» Task brief
In the listing below, find the line containing "Write part 3" and the line containing "b.limb(a, m, 0.0125". Repeat exactly those two lines and every line between them, nothing more.

» Material supplied
******************************

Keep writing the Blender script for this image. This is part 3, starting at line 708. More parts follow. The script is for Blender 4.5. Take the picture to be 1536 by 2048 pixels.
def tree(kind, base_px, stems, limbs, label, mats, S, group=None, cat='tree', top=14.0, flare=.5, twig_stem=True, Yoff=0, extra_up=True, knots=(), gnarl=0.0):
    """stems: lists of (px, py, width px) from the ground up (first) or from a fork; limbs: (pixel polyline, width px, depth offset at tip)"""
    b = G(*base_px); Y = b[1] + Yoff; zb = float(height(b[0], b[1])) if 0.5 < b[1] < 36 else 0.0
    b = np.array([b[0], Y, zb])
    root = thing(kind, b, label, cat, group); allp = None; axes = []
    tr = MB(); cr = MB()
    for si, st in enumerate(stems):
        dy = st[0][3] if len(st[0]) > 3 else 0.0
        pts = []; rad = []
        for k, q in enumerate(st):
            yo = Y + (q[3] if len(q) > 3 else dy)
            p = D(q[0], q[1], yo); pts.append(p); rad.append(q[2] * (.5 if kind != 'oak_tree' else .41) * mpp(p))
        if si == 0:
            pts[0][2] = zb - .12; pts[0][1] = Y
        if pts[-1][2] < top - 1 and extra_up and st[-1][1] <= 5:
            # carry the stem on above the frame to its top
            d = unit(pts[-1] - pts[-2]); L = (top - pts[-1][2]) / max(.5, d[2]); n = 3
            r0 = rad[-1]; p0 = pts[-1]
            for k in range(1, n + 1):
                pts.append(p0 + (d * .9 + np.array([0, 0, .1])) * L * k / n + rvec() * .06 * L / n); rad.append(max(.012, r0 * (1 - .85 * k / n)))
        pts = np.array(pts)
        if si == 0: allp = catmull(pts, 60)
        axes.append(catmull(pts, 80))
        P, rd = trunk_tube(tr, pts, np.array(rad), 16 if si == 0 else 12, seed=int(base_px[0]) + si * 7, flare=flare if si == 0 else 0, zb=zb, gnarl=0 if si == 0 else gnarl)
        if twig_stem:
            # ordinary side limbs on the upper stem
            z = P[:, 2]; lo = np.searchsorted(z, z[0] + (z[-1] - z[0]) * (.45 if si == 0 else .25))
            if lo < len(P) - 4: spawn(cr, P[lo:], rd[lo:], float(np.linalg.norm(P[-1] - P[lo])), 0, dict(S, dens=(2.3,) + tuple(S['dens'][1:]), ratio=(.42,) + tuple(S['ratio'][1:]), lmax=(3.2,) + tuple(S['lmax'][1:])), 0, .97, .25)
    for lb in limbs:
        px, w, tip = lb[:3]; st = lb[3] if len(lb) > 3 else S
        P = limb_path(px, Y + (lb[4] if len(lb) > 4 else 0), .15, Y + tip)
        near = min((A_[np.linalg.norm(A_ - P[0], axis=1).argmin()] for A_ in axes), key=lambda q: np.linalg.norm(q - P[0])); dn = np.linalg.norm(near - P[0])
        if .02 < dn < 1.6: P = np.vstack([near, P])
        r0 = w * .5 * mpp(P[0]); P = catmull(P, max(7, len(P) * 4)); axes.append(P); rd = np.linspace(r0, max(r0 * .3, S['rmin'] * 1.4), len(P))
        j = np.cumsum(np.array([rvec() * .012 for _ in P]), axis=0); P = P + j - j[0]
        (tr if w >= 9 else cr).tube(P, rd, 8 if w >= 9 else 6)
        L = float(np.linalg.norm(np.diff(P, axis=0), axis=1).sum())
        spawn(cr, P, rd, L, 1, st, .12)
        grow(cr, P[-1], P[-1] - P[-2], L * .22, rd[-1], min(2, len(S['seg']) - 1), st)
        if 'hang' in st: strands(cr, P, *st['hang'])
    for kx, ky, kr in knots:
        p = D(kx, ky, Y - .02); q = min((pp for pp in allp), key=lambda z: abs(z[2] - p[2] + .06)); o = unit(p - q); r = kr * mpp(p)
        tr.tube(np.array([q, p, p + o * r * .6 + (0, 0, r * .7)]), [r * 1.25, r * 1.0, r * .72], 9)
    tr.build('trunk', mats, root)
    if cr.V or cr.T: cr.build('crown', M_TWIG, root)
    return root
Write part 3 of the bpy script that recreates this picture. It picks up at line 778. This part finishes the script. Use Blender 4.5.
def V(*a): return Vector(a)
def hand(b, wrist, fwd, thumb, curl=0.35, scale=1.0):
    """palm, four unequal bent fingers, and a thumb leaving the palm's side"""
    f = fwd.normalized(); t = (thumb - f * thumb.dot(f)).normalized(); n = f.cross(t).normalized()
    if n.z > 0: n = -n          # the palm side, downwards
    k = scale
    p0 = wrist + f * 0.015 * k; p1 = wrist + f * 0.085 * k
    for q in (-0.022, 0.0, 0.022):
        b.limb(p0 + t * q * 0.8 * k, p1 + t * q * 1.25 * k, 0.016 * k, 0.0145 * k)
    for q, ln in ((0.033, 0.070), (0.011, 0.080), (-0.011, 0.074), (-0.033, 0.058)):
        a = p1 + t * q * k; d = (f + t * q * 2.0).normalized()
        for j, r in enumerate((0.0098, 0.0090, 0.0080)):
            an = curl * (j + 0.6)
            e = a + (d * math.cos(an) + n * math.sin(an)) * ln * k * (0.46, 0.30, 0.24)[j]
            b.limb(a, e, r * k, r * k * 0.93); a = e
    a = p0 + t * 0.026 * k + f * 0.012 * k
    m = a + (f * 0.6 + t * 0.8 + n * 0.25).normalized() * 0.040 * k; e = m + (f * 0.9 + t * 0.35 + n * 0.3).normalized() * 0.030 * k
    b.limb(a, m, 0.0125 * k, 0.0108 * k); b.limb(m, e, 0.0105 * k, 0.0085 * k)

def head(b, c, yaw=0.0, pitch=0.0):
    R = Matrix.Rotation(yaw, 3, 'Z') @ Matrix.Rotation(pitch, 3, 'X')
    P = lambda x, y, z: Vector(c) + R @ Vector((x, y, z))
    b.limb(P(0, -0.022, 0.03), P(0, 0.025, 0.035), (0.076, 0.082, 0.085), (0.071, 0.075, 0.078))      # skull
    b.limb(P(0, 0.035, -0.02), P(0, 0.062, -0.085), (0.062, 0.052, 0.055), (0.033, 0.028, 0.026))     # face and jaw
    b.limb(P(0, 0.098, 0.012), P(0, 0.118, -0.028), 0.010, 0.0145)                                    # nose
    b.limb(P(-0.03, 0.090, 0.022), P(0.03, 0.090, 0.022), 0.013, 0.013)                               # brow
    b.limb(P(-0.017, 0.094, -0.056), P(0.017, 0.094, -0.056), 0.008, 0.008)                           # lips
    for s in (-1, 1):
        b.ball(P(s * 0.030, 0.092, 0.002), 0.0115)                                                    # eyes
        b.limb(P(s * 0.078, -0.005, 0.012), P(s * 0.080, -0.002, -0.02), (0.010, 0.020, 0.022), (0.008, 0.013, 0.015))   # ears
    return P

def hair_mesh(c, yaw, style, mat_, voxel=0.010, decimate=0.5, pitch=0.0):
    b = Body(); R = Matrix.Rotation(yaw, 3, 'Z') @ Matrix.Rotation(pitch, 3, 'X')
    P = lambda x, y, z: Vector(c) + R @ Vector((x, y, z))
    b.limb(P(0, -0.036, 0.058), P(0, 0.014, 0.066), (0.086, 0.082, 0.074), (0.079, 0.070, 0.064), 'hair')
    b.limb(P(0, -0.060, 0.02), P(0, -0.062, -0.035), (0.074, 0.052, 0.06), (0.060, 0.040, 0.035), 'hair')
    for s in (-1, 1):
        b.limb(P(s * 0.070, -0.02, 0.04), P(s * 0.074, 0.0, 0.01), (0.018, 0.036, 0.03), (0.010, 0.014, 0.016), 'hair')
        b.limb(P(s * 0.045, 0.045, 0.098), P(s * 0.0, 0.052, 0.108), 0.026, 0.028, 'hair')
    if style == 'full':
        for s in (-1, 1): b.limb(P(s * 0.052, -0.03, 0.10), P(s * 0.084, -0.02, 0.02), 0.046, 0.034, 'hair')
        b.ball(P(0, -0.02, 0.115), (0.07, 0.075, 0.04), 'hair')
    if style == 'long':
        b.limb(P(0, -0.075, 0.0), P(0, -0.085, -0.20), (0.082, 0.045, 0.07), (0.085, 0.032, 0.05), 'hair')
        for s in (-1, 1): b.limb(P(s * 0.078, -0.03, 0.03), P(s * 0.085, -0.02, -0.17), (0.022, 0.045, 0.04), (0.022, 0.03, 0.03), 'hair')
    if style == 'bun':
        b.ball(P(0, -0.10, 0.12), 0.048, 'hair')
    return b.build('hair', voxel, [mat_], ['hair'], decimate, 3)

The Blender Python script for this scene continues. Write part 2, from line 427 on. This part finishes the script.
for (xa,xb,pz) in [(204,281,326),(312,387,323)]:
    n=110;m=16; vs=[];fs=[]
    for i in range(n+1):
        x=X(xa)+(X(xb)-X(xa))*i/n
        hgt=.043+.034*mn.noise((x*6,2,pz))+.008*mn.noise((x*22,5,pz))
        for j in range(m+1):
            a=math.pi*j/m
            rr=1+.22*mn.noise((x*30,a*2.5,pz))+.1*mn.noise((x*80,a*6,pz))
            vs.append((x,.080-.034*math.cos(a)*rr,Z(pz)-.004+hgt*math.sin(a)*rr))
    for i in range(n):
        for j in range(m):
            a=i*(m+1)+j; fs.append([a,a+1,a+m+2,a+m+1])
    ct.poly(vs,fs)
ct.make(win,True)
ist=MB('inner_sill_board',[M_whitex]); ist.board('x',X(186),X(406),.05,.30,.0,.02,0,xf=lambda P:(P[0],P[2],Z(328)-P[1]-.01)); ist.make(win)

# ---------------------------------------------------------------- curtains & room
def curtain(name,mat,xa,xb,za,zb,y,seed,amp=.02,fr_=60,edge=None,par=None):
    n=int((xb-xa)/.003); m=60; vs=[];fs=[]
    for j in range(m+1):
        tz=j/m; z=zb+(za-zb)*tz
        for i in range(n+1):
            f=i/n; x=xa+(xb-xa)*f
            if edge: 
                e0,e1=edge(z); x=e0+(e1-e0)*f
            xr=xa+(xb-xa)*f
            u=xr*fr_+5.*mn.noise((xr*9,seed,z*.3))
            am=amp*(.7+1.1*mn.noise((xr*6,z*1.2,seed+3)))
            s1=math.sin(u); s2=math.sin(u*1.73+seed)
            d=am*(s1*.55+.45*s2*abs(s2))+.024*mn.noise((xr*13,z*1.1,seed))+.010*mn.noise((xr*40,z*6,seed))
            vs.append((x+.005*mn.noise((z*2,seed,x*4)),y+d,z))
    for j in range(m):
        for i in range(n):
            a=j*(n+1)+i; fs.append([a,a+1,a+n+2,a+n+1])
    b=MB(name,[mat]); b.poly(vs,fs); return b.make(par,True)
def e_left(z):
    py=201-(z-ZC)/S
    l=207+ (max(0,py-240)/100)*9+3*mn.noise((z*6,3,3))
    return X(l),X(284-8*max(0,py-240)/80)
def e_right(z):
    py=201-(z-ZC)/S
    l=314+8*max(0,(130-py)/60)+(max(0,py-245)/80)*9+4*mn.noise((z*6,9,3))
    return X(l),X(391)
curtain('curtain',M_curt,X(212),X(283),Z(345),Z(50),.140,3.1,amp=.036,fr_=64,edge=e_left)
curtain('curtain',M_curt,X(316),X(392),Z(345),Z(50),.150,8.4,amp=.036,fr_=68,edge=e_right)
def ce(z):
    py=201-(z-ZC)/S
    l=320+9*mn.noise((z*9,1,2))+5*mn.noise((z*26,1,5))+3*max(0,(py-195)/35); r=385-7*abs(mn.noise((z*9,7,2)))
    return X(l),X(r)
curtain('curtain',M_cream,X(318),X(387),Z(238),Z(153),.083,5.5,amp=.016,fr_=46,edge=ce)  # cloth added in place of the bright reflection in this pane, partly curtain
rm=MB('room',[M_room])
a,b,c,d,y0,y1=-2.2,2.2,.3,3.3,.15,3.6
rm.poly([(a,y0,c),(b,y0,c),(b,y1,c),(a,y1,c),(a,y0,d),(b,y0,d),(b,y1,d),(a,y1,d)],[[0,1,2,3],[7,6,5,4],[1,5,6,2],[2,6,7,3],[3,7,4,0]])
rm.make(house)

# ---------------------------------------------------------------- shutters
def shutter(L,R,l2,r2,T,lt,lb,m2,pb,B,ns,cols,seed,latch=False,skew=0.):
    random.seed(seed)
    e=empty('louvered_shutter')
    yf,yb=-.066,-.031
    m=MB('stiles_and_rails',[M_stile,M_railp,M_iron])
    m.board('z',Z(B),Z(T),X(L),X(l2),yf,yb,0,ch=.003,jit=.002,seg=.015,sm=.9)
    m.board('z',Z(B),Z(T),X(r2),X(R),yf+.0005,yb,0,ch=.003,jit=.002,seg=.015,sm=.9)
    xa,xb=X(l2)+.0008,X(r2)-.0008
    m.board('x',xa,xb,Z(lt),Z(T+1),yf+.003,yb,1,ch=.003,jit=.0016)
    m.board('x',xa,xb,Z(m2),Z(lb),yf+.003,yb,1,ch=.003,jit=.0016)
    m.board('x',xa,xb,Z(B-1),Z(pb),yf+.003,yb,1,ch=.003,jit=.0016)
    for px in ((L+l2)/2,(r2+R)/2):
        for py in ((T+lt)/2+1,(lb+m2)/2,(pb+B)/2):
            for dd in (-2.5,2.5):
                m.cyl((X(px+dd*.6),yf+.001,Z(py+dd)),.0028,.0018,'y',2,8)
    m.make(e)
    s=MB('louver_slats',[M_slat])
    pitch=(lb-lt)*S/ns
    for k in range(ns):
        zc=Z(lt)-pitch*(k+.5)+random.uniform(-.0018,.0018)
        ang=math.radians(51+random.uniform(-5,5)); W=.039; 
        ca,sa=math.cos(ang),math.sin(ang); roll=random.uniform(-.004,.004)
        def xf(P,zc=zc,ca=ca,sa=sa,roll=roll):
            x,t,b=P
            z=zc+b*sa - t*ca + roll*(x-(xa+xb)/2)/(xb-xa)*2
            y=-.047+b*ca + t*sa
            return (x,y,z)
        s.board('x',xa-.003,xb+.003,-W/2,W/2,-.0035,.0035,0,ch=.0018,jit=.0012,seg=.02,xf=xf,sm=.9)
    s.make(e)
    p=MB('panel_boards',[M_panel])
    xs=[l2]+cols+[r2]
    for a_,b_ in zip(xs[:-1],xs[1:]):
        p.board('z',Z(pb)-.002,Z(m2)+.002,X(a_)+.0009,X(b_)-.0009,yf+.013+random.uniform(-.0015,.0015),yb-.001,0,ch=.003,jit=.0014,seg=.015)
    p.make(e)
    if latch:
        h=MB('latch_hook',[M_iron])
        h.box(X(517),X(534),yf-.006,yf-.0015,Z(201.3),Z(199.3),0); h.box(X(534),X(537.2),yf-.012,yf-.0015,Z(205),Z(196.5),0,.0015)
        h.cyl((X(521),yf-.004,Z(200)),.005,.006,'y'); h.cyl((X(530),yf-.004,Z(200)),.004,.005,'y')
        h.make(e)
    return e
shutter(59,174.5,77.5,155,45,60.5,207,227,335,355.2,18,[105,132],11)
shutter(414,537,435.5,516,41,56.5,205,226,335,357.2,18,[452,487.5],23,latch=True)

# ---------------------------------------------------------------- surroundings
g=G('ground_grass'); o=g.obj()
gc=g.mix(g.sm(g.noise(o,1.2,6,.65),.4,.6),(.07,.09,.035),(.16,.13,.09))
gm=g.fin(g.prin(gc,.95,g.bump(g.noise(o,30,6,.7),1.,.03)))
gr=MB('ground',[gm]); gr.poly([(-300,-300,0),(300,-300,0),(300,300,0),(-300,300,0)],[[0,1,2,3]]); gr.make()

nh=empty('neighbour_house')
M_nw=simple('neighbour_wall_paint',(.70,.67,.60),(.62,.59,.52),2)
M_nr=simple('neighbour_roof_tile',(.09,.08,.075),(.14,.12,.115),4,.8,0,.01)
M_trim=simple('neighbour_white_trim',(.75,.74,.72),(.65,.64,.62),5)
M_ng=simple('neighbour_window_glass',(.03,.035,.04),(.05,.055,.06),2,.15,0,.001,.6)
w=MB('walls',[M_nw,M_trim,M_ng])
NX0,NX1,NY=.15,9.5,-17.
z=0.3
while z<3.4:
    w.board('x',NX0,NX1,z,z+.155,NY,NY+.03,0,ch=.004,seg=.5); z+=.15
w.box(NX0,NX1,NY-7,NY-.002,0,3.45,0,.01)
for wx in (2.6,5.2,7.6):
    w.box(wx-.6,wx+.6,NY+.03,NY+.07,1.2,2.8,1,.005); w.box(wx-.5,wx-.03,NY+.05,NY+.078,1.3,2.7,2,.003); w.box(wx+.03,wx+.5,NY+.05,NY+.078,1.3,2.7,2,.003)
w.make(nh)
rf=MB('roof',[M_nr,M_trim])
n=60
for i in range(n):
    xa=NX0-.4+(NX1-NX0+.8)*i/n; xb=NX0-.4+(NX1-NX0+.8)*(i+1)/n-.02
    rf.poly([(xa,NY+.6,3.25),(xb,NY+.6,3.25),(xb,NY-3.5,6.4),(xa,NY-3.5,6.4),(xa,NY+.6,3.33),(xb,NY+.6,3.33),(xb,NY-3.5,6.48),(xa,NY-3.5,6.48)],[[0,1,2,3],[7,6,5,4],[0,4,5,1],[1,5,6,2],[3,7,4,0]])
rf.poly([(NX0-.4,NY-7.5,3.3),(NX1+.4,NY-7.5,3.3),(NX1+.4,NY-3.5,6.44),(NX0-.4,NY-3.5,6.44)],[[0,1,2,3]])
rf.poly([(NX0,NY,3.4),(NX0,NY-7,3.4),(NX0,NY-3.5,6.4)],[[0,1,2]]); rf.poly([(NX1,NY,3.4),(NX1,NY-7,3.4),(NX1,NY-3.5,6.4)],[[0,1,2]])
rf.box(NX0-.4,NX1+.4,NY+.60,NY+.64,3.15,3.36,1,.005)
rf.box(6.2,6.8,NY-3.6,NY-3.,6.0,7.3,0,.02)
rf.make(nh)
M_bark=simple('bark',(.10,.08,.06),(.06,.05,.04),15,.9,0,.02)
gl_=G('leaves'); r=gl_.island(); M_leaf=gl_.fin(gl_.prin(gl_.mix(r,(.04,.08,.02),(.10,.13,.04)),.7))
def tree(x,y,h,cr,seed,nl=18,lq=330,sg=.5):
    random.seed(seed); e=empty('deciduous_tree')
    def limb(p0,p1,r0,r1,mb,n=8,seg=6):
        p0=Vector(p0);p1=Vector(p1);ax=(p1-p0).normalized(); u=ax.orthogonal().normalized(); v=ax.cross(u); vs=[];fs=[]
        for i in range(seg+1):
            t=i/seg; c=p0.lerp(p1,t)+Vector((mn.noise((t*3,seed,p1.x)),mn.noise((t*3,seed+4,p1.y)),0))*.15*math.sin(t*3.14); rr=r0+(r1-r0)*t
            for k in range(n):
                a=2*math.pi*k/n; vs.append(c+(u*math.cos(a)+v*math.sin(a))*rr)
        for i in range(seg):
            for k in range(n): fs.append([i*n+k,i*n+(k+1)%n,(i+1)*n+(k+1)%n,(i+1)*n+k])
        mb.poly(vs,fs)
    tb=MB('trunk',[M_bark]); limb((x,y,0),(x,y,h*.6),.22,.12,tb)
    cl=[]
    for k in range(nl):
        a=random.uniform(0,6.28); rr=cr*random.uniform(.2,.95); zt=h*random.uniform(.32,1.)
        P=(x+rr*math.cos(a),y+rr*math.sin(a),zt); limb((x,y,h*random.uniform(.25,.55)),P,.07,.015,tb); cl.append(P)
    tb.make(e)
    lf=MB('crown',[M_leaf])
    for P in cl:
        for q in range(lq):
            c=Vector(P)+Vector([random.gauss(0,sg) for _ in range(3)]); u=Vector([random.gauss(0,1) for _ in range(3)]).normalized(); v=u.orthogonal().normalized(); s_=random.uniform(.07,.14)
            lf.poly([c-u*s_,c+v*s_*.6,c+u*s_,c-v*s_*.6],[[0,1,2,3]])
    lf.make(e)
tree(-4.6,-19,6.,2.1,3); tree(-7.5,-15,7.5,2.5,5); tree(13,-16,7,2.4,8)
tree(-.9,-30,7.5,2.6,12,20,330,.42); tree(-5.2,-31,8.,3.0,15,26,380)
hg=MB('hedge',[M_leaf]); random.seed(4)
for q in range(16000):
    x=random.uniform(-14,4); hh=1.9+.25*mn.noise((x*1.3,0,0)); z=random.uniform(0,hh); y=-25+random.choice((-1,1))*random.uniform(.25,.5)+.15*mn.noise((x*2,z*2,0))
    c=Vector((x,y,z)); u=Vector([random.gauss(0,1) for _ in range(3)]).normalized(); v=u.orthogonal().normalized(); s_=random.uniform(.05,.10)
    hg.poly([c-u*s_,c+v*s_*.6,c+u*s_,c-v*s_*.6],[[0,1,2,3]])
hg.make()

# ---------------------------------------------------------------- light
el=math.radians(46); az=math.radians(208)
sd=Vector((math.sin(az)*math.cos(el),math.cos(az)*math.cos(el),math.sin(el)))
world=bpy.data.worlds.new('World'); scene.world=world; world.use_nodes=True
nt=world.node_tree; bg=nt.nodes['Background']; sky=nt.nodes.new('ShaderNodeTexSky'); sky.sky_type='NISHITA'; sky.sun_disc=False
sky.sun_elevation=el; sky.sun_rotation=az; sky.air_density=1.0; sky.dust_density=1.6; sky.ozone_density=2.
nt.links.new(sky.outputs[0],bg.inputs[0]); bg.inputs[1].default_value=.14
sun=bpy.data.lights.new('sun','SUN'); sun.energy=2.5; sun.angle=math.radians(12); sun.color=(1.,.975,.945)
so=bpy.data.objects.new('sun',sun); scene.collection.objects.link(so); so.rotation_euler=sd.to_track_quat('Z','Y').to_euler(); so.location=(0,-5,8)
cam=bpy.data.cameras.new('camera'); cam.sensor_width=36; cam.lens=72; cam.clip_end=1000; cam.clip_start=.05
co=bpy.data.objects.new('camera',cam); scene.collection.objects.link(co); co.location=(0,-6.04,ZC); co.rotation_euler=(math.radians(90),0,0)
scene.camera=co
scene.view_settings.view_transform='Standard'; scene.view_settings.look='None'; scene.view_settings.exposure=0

******************************

» Task result
Write part 3 of the bpy script that recreates this picture. It picks up at line 778. This part finishes the script. Use Blender 4.5.
def V(*a): return Vector(a)
def hand(b, wrist, fwd, thumb, curl=0.35, scale=1.0):
    """palm, four unequal bent fingers, and a thumb leaving the palm's side"""
    f = fwd.normalized(); t = (thumb - f * thumb.dot(f)).normalized(); n = f.cross(t).normalized()
    if n.z > 0: n = -n          # the palm side, downwards
    k = scale
    p0 = wrist + f * 0.015 * k; p1 = wrist + f * 0.085 * k
    for q in (-0.022, 0.0, 0.022):
        b.limb(p0 + t * q * 0.8 * k, p1 + t * q * 1.25 * k, 0.016 * k, 0.0145 * k)
    for q, ln in ((0.033, 0.070), (0.011, 0.080), (-0.011, 0.074), (-0.033, 0.058)):
        a = p1 + t * q * k; d = (f + t * q * 2.0).normalized()
        for j, r in enumerate((0.0098, 0.0090, 0.0080)):
            an = curl * (j + 0.6)
            e = a + (d * math.cos(an) + n * math.sin(an)) * ln * k * (0.46, 0.30, 0.24)[j]
            b.limb(a, e, r * k, r * k * 0.93); a = e
    a = p0 + t * 0.026 * k + f * 0.012 * k
    m = a + (f * 0.6 + t * 0.8 + n * 0.25).normalized() * 0.040 * k; e = m + (f * 0.9 + t * 0.35 + n * 0.3).normalized() * 0.030 * k
    b.limb(a, m, 0.0125 * k, 0.0108 * k); b.limb(m, e, 0.0105 * k, 0.0085 * k)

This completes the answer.